--- START OF Recorded data ---

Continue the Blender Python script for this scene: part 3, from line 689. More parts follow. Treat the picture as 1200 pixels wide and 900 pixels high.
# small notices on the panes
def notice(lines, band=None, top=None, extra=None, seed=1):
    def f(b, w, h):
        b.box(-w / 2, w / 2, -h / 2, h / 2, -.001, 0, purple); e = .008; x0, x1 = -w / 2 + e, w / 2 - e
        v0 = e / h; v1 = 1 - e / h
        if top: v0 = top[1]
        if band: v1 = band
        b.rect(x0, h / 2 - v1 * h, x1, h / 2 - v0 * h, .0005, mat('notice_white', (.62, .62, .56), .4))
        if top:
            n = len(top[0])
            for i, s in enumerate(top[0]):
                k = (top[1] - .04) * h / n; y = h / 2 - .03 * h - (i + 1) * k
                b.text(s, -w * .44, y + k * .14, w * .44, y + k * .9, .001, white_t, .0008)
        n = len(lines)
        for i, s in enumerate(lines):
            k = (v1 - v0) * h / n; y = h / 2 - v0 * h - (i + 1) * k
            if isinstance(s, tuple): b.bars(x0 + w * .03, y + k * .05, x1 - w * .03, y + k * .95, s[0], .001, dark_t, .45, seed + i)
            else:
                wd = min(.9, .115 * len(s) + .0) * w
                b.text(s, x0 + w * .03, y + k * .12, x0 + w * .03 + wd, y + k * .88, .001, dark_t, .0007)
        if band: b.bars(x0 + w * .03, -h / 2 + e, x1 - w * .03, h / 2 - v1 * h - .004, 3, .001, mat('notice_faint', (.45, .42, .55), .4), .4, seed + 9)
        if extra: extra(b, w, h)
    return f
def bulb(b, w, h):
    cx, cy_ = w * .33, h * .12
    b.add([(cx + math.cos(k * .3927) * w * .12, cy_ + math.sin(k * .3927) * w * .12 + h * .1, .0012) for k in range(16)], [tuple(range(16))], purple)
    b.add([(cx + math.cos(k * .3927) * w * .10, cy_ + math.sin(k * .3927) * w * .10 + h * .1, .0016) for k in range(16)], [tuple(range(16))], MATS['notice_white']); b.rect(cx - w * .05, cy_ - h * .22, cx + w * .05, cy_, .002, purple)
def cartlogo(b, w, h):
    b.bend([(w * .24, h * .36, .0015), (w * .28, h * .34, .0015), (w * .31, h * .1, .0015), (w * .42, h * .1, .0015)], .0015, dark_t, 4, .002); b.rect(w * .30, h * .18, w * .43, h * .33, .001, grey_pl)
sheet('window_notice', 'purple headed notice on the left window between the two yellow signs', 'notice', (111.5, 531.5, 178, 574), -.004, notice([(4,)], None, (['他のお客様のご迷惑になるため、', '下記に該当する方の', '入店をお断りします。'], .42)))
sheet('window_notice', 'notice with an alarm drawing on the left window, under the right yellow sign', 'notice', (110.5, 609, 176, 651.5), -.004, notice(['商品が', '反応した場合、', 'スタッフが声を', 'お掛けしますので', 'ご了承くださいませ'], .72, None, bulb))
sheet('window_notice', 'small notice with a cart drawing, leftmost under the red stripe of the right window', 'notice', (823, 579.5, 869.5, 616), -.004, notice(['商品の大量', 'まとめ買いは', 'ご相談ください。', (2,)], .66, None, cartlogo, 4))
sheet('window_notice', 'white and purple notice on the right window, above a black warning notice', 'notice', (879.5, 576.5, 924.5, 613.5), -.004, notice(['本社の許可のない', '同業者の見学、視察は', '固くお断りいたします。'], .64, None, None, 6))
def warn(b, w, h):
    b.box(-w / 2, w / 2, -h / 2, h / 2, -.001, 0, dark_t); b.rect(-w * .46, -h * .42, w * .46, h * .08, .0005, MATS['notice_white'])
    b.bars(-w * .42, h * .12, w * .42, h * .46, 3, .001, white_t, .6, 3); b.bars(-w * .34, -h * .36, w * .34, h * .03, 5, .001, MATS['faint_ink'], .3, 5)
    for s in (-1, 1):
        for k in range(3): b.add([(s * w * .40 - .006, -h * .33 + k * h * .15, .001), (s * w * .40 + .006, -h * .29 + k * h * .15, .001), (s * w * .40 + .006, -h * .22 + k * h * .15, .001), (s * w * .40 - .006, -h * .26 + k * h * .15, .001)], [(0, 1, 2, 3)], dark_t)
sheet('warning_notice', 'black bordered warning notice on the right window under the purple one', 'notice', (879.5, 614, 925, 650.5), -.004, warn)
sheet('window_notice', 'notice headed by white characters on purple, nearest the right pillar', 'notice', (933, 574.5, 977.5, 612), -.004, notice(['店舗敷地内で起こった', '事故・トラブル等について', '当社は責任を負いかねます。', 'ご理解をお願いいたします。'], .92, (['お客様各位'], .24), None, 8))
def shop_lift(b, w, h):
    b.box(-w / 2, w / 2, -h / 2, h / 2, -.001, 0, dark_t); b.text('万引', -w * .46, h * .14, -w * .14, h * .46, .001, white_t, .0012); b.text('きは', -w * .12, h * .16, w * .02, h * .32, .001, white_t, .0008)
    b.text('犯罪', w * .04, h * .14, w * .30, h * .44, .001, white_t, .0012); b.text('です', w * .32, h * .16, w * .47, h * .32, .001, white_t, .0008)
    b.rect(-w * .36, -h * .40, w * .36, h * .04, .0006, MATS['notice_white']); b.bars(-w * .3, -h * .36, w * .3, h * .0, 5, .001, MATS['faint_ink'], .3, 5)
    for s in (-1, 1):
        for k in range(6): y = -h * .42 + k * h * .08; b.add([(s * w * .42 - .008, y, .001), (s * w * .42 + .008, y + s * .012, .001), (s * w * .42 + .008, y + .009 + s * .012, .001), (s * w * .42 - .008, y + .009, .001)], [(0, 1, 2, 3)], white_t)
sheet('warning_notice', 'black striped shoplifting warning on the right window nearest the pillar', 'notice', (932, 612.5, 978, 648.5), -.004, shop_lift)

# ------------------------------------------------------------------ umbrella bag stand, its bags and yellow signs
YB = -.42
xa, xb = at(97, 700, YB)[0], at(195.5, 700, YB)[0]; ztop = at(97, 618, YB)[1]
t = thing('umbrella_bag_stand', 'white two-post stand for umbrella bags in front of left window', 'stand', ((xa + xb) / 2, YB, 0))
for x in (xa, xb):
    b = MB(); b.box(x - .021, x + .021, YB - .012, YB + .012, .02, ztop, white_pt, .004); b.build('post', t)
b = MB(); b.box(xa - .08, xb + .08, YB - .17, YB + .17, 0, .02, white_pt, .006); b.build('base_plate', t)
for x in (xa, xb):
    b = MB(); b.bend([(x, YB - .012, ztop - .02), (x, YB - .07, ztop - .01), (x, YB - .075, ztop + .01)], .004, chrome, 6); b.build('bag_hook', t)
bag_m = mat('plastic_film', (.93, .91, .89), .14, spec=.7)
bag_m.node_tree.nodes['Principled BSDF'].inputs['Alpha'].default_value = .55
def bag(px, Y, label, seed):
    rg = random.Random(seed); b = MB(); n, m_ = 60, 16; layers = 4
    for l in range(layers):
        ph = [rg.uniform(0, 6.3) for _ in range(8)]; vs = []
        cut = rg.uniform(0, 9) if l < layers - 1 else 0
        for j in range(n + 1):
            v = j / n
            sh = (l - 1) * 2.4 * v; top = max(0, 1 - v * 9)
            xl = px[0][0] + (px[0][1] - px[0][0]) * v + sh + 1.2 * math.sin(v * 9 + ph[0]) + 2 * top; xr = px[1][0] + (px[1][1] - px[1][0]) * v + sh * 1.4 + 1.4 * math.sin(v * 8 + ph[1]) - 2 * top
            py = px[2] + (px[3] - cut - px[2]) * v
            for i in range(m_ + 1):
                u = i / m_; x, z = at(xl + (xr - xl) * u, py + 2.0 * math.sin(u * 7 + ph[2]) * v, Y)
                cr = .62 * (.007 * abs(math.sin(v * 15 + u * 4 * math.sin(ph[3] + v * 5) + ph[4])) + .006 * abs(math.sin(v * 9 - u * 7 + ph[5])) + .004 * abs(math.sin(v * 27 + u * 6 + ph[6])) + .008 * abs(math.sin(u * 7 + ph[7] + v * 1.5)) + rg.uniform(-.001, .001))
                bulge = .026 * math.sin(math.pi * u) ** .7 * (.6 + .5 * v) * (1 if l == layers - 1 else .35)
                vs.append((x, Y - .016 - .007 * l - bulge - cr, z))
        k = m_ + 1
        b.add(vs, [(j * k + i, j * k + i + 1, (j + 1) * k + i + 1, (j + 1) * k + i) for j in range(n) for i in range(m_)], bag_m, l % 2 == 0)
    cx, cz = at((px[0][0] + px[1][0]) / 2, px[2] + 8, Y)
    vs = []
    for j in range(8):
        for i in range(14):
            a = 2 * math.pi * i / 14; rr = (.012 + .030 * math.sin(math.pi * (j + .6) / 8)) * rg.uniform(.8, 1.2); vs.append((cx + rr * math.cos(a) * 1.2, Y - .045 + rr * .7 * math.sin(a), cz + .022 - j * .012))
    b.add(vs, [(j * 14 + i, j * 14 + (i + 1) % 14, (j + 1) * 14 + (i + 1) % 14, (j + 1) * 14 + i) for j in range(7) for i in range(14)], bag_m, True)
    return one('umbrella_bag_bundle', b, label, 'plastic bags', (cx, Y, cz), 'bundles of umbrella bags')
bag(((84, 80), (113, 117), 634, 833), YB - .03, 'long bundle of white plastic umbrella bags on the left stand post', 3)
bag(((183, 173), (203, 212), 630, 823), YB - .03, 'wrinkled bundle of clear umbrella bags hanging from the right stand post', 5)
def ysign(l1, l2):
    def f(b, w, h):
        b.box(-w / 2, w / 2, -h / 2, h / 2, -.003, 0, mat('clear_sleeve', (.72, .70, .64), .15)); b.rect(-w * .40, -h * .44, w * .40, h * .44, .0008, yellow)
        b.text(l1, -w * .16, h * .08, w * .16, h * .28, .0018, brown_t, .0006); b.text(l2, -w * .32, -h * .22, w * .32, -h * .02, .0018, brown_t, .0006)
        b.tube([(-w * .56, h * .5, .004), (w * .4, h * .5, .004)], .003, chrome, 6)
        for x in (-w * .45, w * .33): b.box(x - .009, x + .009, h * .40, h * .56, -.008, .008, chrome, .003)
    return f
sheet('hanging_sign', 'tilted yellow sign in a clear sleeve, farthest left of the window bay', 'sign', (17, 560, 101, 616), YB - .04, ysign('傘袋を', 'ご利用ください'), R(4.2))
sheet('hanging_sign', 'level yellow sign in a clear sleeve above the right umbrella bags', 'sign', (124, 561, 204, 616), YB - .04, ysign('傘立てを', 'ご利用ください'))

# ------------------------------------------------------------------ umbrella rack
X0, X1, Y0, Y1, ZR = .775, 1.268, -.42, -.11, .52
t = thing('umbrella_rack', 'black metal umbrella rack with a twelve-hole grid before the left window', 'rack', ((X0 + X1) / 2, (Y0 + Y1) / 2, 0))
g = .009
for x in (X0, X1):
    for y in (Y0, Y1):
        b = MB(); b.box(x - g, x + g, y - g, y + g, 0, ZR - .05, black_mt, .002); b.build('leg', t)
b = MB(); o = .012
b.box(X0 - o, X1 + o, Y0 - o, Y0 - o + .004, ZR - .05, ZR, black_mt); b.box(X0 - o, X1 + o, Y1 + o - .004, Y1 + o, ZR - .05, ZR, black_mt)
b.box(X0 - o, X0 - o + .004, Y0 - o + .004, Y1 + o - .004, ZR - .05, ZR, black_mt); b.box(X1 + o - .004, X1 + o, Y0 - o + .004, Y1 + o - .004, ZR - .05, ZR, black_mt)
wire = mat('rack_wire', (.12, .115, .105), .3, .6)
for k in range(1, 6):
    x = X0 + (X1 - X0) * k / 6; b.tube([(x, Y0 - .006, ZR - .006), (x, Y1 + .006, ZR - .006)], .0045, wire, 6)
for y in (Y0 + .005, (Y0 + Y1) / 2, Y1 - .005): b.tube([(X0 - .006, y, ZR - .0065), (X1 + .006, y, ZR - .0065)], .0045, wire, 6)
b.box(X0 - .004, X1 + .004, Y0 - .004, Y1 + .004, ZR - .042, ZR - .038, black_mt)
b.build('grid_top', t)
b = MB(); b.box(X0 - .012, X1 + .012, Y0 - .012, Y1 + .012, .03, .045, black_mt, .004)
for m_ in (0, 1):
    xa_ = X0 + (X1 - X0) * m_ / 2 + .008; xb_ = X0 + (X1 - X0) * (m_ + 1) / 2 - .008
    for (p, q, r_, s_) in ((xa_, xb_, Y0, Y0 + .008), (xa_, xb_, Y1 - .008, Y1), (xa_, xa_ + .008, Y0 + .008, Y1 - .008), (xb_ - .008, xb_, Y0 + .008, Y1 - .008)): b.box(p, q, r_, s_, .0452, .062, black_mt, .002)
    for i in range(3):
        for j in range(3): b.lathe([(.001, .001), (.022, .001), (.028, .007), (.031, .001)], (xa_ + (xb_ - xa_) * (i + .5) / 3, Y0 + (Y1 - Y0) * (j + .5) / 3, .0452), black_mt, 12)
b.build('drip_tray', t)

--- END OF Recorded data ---

Filter the data for the string "from" and copy every line that has it.

Continue the Blender Python script for this scene: part 3, from line 689. More parts follow. Treat the picture as 1200 pixels wide and 900 pixels high.
bag(((183, 173), (203, 212), 630, 823), YB - .03, 'wrinkled bundle of clear umbrella bags hanging from the right stand post', 5)